**Provided material:**
start

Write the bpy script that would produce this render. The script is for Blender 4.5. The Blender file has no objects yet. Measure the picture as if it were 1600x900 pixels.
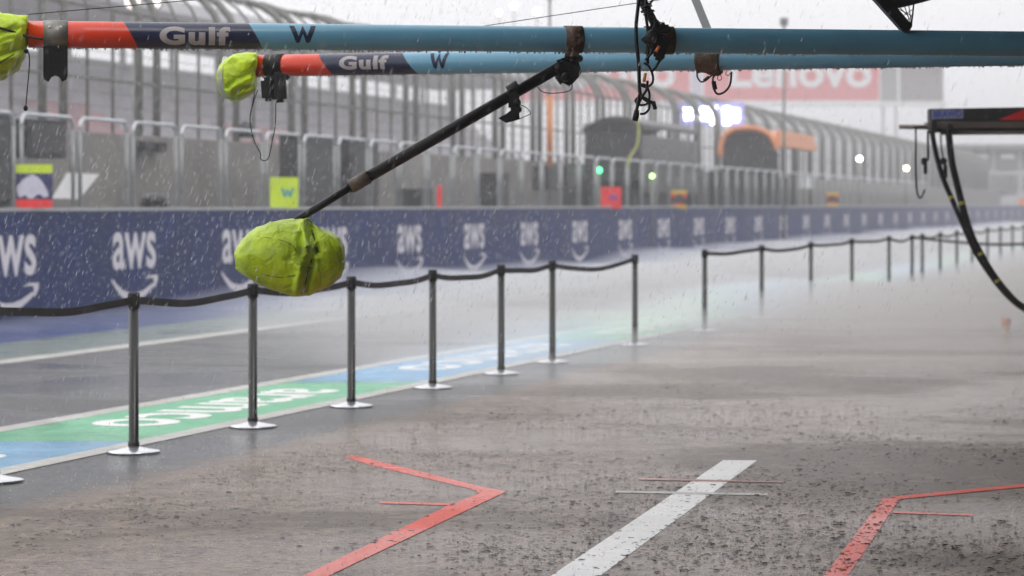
import bpy, bmesh, math, random
from mathutils import Vector, Matrix, noise
random.seed(7)
sc = bpy.context.scene
COL = sc.collection
F = 4100.0; EYE = 1.545; HZ = 320.0          # focal length (px of a 1600 px wide frame), eye height, horizon row

# ------------------------------------------------------------------ camera
cd = bpy.data.cameras.new('camera'); cam = bpy.data.objects.new('camera', cd); COL.objects.link(cam)
cam.location = (0, 0, EYE); cam.rotation_euler = (math.radians(90), 0, 0)
cd.sensor_width = 36; cd.lens = 36*F/1600; cd.shift_y = -130/1600
cd.clip_start = 0.3; cd.clip_end = 4000
cd.dof.use_dof = True; cd.dof.focus_distance = 12.2; cd.dof.aperture_fstop = 3.2; cd.dof.aperture_blades = 9
sc.camera = cam
# ------------------------------------------------------------------ world: heavy overcast
w = bpy.data.worlds.new('World'); sc.world = w; w.use_nodes = True
nt = w.node_tree; nt.nodes.clear()
sky = nt.nodes.new('ShaderNodeTexSky'); sky.sky_type = 'NISHITA'; sky.sun_disc = False
SUN_EL, SUN_ROT = math.radians(48), math.radians(-60)
sky.sun_elevation = SUN_EL; sky.sun_rotation = SUN_ROT
sky.air_density = 2.0; sky.dust_density = 6.0; sky.ozone_density = 1.0
hs = nt.nodes.new('ShaderNodeHueSaturation'); hs.inputs['Saturation'].default_value = 0.12
mx = nt.nodes.new('ShaderNodeMix'); mx.data_type = 'RGBA'; mx.inputs[0].default_value = 0.75
mx.inputs[7].default_value = (7.0, 7.0, 7.25, 1)
bg = nt.nodes.new('ShaderNodeBackground'); bg.inputs['Strength'].default_value = 0.15
wo = nt.nodes.new('ShaderNodeOutputWorld')
nt.links.new(sky.outputs[0], hs.inputs['Color']); nt.links.new(hs.outputs[0], mx.inputs[6])
nt.links.new(mx.outputs[2], bg.inputs['Color']); nt.links.new(bg.outputs[0], wo.inputs['Surface'])
sd = bpy.data.lights.new('sun', 'SUN'); sd.energy = 0.8; sd.angle = math.radians(25); sd.color = (1, .97, .93)
sun = bpy.data.objects.new('sun', sd); COL.objects.link(sun)
sun.rotation_euler = (math.radians(90)-SUN_EL, 0, math.radians(35))
sun.location = (-20, 20, 30)
sc.view_settings.view_transform = 'Standard'; sc.view_settings.look = 'None'
sc.view_settings.exposure = 0.38; sc.view_settings.gamma = 1.0
sc.render.engine = 'CYCLES'
cy = sc.cycles
cy.use_denoising = True; cy.max_bounces = 8; cy.volume_bounces = 2; cy.diffuse_bounces = 3; cy.glossy_bounces = 3
cy.transparent_max_bounces = 8; cy.sample_clamp_indirect = 6

# ------------------------------------------------------------------ projection helpers
def P(px, py, Y):                  # a point of the photo at distance Y
    return Vector(((px-800)*Y/F, Y, EYE+(HZ-py)*Y/F))
def G(px, py):                     # a point of the photo on the ground
    Y = EYE*F/(py-HZ); return Vector(((px-800)*Y/F, Y, 0))
VPX = 1897.0
TH = math.atan((VPX-800)/F)
DIR = Vector((math.sin(TH), math.cos(TH), 0)); PERP = Vector((-math.cos(TH), math.sin(TH), 0))  # along the pit lane / away from the garages
KW, KF = 65000.0, 80000.0          # pit wall plane, trackside fence plane
def YK(px, K=KW): return K/(VPX-px)
def XY(Y, K=KW):                   # point on plane K at depth Y
    return Vector(((VPX-K/Y-800)*Y/F, Y, 0))
def onK(px, py, K=KW): return P(px, py, YK(px, K))
def ZK(slope, K=KW): return EYE+slope*K/F

# ------------------------------------------------------------------ mesh builder
class MB:
    def __init__(s): s.v = []; s.f = []; s.sm = []
    def add(s, vs, fs, smooth=False):
        n = len(s.v); s.v += [tuple(v) for v in vs]; s.f += [tuple(i+n for i in f) for f in fs]; s.sm += [smooth]*len(fs); return s
    def box(s, c, size, ax=None, ay=None, az=None):
        c = Vector(c); ax = Vector(ax or (1,0,0)); ay = Vector(ay or (0,1,0)); az = Vector(az or (0,0,1))
        a, b, d = ax*size[0]/2, ay*size[1]/2, az*size[2]/2
        vs = [c+a*i+b*j+d*k for k in (-1,1) for j in (-1,1) for i in (-1,1)]
        return s.add(vs, [(0,2,3,1),(4,5,7,6),(0,1,5,4),(2,6,7,3),(0,4,6,2),(1,3,7,5)])
    def bbox(s, c, size, b, ax=None, ay=None, az=None):   # bevelled box
        c = Vector(c); ax = Vector(ax or (1,0,0)); ay = Vector(ay or (0,1,0)); az = Vector(az or (0,0,1))
        bm = bmesh.new(); bmesh.ops.create_cube(bm, size=1)
        for v in bm.verts: v.co = Vector((v.co.x*size[0], v.co.y*size[1], v.co.z*size[2]))
        bmesh.ops.bevel(bm, geom=bm.edges[:], offset=b, segments=2, affect='EDGES')
        bm.verts.index_update()
        s.add([c+ax*v.co.x+ay*v.co.y+az*v.co.z for v in bm.verts], [[v.index for v in f.verts] for f in bm.faces]); bm.free(); return s
    def tube(s, pts, r, n=8, caps=True):
        pts = [Vector(p) for p in pts]; rs = r if isinstance(r, (list, tuple)) else [r]*len(pts)
        vs = []; up = None
        for i, p in enumerate(pts):
            t = (pts[min(i+1, len(pts)-1)]-pts[max(i-1, 0)])
            t = t.normalized() if t.length > 1e-9 else Vector((0,0,1))
            if up is None: up = Vector((0,0,1)) if abs(t.z) < .9 else Vector((1,0,0))
            a = t.cross(up)
            if a.length < 1e-6: a = t.orthogonal()
            a.normalize(); b = a.cross(t).normalized(); up = b
            for k in range(n):
                an = 2*math.pi*k/n; vs.append(p+(a*math.cos(an)+b*math.sin(an))*rs[i])
        fs = []
        for i in range(len(pts)-1):
            for k in range(n):
                k2 = (k+1) % n; fs.append((i*n+k, i*n+k2, (i+1)*n+k2, (i+1)*n+k))
        m = len(s.v); s.add(vs, fs, True)
        if caps:
            s.f.append(tuple(m+k for k in range(n))[::-1]); s.f.append(tuple(m+(len(pts)-1)*n+k for k in range(n))); s.sm += [False, False]
        return s
    def lathe(s, c, prof, n=24, axis=None):
        c = Vector(c); ax = Vector(axis or (0,0,1)).normalized(); a = ax.orthogonal().normalized(); b = ax.cross(a)
        vs = []; fs = []
        for (r, h) in prof:
            for k in range(n):
                an = 2*math.pi*k/n; vs.append(c+ax*h+(a*math.cos(an)+b*math.sin(an))*r)
        for i in range(len(prof)-1):
            for k in range(n):
                k2 = (k+1) % n; fs.append((i*n+k, i*n+k2, (i+1)*n+k2, (i+1)*n+k))
        fs.append(tuple(range(n))[::-1]); fs.append(tuple((len(prof)-1)*n+k for k in range(n)))
        m = len(s.v); s.add(vs, fs, True); return s
    def prism(s, poly, d):           # poly: 3D points, d: extrusion vector
        d = Vector(d); n = len(poly); poly = [Vector(p) for p in poly]
        fs = [tuple(range(n))[::-1], tuple(range(n, 2*n))]+[(i, (i+1) % n, (i+1) % n+n, i+n) for i in range(n)]
        return s.add(poly+[p+d for p in poly], fs)
    def sphere(s, c, r, n=10, m=6, sc_=(1,1,1)):
        c = Vector(c); vs = [c+Vector((0,0,r*sc_[2]))]
        for i in range(1, m):
            ph = math.pi*i/m
            for k in range(n):
                an = 2*math.pi*k/n; vs.append(c+Vector((r*math.sin(ph)*math.cos(an)*sc_[0], r*math.sin(ph)*math.sin(an)*sc_[1], r*math.cos(ph)*sc_[2])))
        vs.append(c-Vector((0,0,r*sc_[2]))); fs = []
        for k in range(n): fs.append((0, 1+k, 1+(k+1) % n))
        for i in range(m-2):
            for k in range(n):
                a = 1+i*n; fs.append((a+k, a+n+k, a+n+(k+1) % n, a+(k+1) % n))
        a = 1+(m-2)*n
        for k in range(n): fs.append((a+k, len(vs)-1, a+(k+1) % n))
        return s.add(vs, fs, True)
    def build(s, name, mat, parent=None, inv=None):
        me = bpy.data.meshes.new(name)
        o0 = Vector((0,0,0))
        if parent is not None: o0 = Vector(parent.get('_base', (0,0,0)))
        vs = [Vector(v)-o0 for v in s.v]
        if parent is not None and parent.get('_rot') is not None:
            R = Matrix.Rotation(-parent['_rot'], 3, 'Z'); vs = [R @ v for v in vs]
        me.from_pydata([tuple(v) for v in vs], [], s.f); me.update()
        me.polygons.foreach_set('use_smooth', s.sm)
        bm = bmesh.new(); bm.from_mesh(me); bmesh.ops.recalc_face_normals(bm, faces=bm.faces[:]); bm.to_mesh(me); bm.free()
        me.materials.append(mat)
        o = bpy.data.objects.new(name, me); COL.objects.link(o)
        if parent is not None: o.parent = parent; o['_base'] = tuple(parent.get('_base', (0,0,0)))
        if parent is not None and parent.get('_rot') is not None: o['_rot'] = parent['_rot']
        return o
def tag(o, label=None, cat=None, group=None, kind=None):
    if label: o['label'] = label
    if cat: o['category'] = cat
    if group: o['group'] = group
    if kind: o['kind'] = kind
    return o
def thing(name, base, label, cat, group=None, rot=None):
    o = bpy.data.objects.new(name, None); COL.objects.link(o); o.empty_display_size = .2
    o.location = Vector(base); o['_base'] = tuple(Vector(base))
    if rot is not None: o.rotation_euler = (0,0,rot); o['_rot'] = rot
    return tag(o, label, cat, group)
def copy_tree(o, parent=None):
    c = o.copy(); COL.objects.link(c); c.parent = parent
    for ch in list(o.children): copy_tree(ch, c)
    return c
def spline(pts, n=6):                # Catmull-Rom
    pts = [Vector(p) for p in pts]; out = []
    q = [pts[0]*2-pts[1]]+pts+[pts[-1]*2-pts[-2]]
    for i in range(1, len(q)-2):
        for k in range(n):
            t = k/n; a, b, c, d = q[i-1], q[i], q[i+1], q[i+2]
            out.append(.5*((2*b)+(c-a)*t+(2*a-5*b+4*c-d)*t*t+(3*b-a-3*c+d)*t**3))
    out.append(pts[-1]); return out

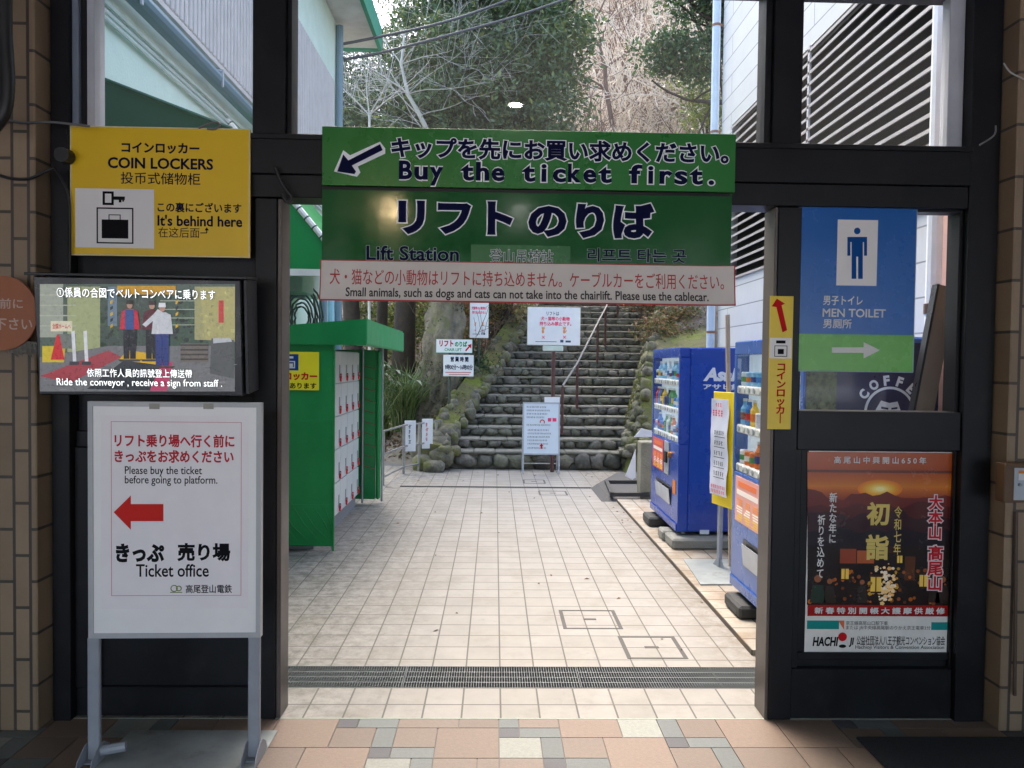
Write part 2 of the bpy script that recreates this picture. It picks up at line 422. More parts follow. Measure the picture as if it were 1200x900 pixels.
# indoor floor: hand-laid pattern of pink, grey and white stone
PK, PK2, LG, DG, WH = lin(126, 108, 94), lin(119, 104, 92), lin(102, 107, 105), lin(78, 78, 82), lin(138, 140, 132)
U = .1; X0 = -1.06; Y0 = 3.728
pat = [  # col, row, w, d, colour (rows run towards the viewer)
 (0,0,3,3,PK),(3,0,1,1,DG),(4,0,2,1,LG),(3,1,2,2,PK2),(5,1,1,2,LG),(6,0,3,1,PK2),(9,0,2,1,PK2),(6,1,2,2,PK2),(8,1,3,3,PK),
 (5,3,1,1,DG),(6,3,2,1,LG),(0,3,2,2,PK2),(2,3,3,2,PK),(5,4,2,2,WH),(7,4,1,2,LG),(8,4,2,2,PK2),(10,4,1,1,PK2),
 (11,0,1,1,LG),(11,1,1,1,DG),(12,0,2,1,PK2),(12,1,2,1,LG),(11,2,2,2,WH),(13,2,1,2,LG),(14,0,3,2,PK),(14,2,2,2,PK2),(17,0,2,2,WH),(16,2,3,3,PK),
 (19,0,1,2,LG),(19,2,1,1,DG),(20,2,2,1,LG),(20,0,2,2,PK2),(22,0,3,3,PK),(19,3,2,2,PK2),(21,3,1,2,LG),(22,3,3,2,PK2),
 (11,4,2,1,PK2),(13,4,1,1,DG),(14,4,2,1,LG),(0,5,3,2,PK2),(3,5,2,1,LG),(3,6,2,1,PK),(5,6,3,1,PK2),(8,6,2,1,PK),(10,5,3,2,PK),(13,5,3,2,PK2),(16,5,2,2,WH),(18,5,3,2,PK),(21,5,4,2,PK2)]
mb = MB(); mb.box(-9, 9, -5.19, 3.73, -.12, -.006, lin(92, 84, 78))
def lay(dx, dy):
    for c, r, w_, d_, col in pat:
        x0 = X0+(c+dx)*U; y1 = Y0-(r+dy)*U*.94; y0 = y1-d_*U*.94
        if x0 > 3.4 or x0+w_*U < -3.6 or y0 < -3: continue
        k = 1+rnd.uniform(-.09, .09)
        mb.box(x0+.0025, x0+w_*U-.0025, y0+.0025, y1-.0025, -.006, 0, (col[0]*k, col[1]*k, col[2]*k, 1))
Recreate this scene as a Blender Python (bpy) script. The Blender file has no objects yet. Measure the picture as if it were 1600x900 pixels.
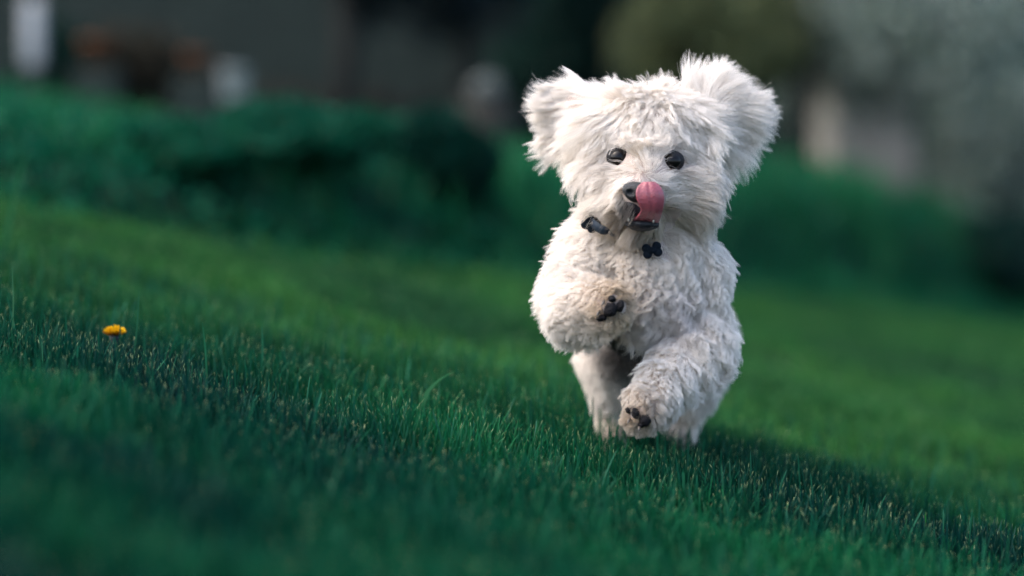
import bpy, bmesh, math, random
import numpy as np
from mathutils import Vector, Matrix, kdtree, noise

rng = np.random.default_rng(11)
random.seed(11)
scene = bpy.context.scene
COL = scene.collection

# ------------------------------------------------------------------ camera, sky, sun, exposure
D = 2.65                       # metres from lens to the dog
LENS = 85.0
F = 1600 * LENS / 36.0         # focal length in photograph pixels
CAM_Z = 0.351
PITCH = math.atan(220 / F)
cam_data = bpy.data.cameras.new("camera")
cam = bpy.data.objects.new("camera", cam_data)
COL.objects.link(cam)
cam.location = (0, -D, CAM_Z)
cam.rotation_euler = (math.pi / 2 - PITCH, 0, 0)
cam_data.lens = LENS
cam_data.sensor_width = 36
cam_data.clip_start = 0.05
cam_data.clip_end = 1000
cam_data.dof.use_dof = True
cam_data.dof.focus_distance = D - 0.035
cam_data.dof.aperture_fstop = 1.7
scene.camera = cam

SUN_EL, SUN_ROT = math.radians(52), math.radians(-95)
world = bpy.data.worlds.new("World")
scene.world = world
world.use_nodes = True
nt = world.node_tree
sky = nt.nodes.new("ShaderNodeTexSky")
sky.sky_type = 'NISHITA'
sky.sun_disc = False
sky.sun_elevation = SUN_EL
sky.sun_rotation = SUN_ROT
sky.air_density = 1.0
sky.dust_density = 4.0
sky.ozone_density = 1.0
nt.nodes["Background"].inputs[1].default_value = 0.15
nt.links.new(sky.outputs[0], nt.nodes["Background"].inputs[0])
sun_d = bpy.data.lights.new("sun", 'SUN')
sun_d.energy = 0.65
sun_d.angle = math.radians(95)
sun_d.color = (1.0, 0.90, 0.78)
sun = bpy.data.objects.new("sun", sun_d)
COL.objects.link(sun)
sdir = Vector((math.sin(SUN_ROT) * math.cos(SUN_EL), math.cos(SUN_ROT) * math.cos(SUN_EL), math.sin(SUN_EL)))
sun.rotation_euler = sdir.to_track_quat('Z', 'Y').to_euler()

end

**Exercise details:** Take the lines from the start of the material to the line with "F = 4100.0;", both included, and transcribe them exactly without the pictures.

**Result of the task:**
Write the bpy script that would produce this render. The script is for Blender 4.5. The Blender file has no objects yet. Measure the picture as if it were 1600x900 pixels.
import bpy, bmesh, math, random
from mathutils import Vector, Matrix, noise
random.seed(7)
sc = bpy.context.scene
COL = sc.collection
F = 4100.0; EYE = 1.545; HZ = 320.0          # focal length (px of a 1600 px wide frame), eye height, horizon row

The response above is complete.